The Magyar Nemzeti Bank was among the first institutions to start the tightening of monetary conditions, raising the base rate by over 12 percentage points since June 2021. With this, interest rate conditions have become sufficiently strict. The tightening of monetary conditions continues with the tightening of liquidity.

From October 1, the MNB will significantly reduce forint liquidity by raising the required reserve ratio, holding central bank discount bond auctions regularly and launching a longer-term deposit instrument. In addition, the MNB also increases the effectiveness of monetary transmission through increases in swap yields using tenders providing foreign currency liquidity held on a daily basis. These measures will tighten monetary conditions even further, so the disinflationary effect of the previous base interest rate hikes will increase considerably.

The Monetary Council deems that the risk distribution around the inflation projection of the September Inflation Report has become symmetrical. The alternative scenarios assuming the possibility of slowing global economic activity and a larger reversal in energy and commodity prices imply lower inflation than the baseline, and the scenarios assuming energy and commodity prices remaining at higher levels and strengthening second-round inflationary effects point to higher inflation. Overall, the growth risks point to a lower GDP trajectory.

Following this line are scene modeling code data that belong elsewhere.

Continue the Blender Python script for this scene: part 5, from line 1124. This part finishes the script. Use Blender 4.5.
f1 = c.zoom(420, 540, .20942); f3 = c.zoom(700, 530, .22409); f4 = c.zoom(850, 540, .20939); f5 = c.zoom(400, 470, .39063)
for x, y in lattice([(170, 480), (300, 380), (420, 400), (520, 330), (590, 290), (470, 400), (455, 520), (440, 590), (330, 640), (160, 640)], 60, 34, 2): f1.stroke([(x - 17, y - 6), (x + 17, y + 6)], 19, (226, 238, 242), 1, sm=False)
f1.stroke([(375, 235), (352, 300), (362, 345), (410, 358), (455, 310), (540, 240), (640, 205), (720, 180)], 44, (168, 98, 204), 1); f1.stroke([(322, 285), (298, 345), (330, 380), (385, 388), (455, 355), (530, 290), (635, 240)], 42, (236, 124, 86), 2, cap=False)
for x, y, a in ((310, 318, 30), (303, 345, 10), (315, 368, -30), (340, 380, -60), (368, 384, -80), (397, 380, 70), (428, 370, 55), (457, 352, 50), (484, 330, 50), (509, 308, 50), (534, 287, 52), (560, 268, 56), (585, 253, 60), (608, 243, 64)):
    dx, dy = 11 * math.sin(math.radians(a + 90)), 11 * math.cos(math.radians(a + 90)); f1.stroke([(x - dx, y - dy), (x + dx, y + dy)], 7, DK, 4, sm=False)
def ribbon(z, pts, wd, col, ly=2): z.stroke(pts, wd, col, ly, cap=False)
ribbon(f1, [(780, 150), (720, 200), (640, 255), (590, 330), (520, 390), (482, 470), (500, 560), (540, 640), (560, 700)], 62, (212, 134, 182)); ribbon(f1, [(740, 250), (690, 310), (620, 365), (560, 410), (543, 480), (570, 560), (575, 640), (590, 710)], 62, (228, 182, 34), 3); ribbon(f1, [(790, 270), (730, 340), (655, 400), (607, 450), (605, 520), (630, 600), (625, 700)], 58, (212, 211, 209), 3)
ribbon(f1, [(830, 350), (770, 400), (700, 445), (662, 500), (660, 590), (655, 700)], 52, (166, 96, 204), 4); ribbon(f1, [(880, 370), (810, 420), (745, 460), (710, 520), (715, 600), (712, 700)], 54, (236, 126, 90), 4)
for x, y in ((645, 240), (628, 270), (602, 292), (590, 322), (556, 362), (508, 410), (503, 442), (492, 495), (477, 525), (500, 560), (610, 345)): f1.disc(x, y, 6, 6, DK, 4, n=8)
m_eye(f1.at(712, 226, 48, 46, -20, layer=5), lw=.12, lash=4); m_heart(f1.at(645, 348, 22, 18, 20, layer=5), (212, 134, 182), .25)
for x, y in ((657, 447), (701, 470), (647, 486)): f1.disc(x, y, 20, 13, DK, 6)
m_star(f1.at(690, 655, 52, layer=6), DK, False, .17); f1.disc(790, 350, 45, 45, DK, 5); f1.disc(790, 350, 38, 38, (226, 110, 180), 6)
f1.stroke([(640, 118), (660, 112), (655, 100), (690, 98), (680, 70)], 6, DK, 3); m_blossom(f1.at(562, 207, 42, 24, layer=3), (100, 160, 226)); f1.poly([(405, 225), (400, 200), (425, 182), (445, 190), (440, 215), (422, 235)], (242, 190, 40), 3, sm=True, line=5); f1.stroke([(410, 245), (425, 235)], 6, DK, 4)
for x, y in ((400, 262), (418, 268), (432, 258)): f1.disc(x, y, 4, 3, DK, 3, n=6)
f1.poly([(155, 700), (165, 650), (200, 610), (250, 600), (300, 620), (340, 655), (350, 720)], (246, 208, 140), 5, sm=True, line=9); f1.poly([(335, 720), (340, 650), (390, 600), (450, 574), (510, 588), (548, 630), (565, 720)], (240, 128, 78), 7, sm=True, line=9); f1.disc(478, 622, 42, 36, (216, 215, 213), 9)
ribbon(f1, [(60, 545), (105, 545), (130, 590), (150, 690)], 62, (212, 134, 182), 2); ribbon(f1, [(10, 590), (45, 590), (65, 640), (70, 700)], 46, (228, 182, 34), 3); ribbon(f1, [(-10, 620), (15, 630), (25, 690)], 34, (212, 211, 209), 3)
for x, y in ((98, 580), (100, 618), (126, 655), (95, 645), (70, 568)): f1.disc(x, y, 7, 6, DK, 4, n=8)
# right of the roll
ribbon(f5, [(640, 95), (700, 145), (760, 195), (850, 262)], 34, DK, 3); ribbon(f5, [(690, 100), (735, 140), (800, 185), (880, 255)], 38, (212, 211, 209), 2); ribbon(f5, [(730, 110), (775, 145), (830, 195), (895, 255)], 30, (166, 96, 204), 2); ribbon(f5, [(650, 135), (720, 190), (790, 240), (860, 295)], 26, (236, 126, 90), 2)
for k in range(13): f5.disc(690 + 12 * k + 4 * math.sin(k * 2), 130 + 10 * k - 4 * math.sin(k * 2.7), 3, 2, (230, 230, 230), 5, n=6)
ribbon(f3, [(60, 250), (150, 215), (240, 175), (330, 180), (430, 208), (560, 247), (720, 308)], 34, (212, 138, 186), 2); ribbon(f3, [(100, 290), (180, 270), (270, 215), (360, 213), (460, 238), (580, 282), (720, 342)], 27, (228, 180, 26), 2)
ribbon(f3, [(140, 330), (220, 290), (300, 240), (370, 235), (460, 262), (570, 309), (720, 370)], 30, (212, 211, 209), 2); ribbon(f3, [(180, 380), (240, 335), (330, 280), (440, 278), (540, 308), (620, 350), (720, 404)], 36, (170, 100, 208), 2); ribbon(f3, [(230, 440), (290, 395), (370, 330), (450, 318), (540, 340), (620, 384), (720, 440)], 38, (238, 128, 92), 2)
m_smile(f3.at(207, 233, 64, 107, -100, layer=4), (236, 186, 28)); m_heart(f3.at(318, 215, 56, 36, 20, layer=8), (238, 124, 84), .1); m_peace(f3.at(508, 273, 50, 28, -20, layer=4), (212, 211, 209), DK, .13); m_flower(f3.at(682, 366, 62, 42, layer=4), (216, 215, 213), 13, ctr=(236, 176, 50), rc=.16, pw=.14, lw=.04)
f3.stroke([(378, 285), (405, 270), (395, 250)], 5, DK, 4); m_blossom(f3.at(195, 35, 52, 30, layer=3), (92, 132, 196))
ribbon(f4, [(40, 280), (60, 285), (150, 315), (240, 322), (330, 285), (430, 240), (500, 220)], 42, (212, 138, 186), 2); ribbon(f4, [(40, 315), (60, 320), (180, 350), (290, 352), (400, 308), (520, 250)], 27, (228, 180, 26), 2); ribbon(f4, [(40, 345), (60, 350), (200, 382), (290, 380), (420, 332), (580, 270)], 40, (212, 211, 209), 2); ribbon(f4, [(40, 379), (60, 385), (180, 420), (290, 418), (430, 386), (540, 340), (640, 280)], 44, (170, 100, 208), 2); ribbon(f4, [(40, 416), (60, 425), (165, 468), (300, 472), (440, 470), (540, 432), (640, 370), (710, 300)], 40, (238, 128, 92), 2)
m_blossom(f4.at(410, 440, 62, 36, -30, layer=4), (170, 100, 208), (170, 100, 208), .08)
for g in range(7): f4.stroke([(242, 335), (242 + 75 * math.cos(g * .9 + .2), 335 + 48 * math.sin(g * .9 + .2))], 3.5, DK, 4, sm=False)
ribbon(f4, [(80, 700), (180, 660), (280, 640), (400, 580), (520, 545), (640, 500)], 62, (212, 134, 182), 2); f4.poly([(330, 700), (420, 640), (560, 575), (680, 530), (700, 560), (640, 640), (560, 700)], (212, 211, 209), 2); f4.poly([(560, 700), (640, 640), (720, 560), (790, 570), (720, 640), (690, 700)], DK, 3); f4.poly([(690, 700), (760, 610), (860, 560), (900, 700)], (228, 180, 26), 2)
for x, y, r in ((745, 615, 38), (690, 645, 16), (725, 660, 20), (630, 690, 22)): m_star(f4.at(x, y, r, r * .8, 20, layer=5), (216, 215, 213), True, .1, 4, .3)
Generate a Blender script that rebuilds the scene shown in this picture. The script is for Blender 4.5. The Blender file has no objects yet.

In the Monetary Council’s assessment, by the current level of the base rate, interest rate conditions have become sufficiently strict, which ensures the achievement of the inflation target. The Monetary Council has decided to stop the cycle of base rate hikes after the step in September. Tight monetary conditions will be maintained over a prolonged period, which will ensure that inflation expectations are anchored and the inflation target is achieved in a sustainable manner. Looking ahead, tightening liquidity and further enhancing monetary transmission will be in the MNB’s focus, for which the central bank may decide on additional measures in the future.

The abridged minutes of today’s Council meeting will be published at 2 p.m. on 12 October 2022.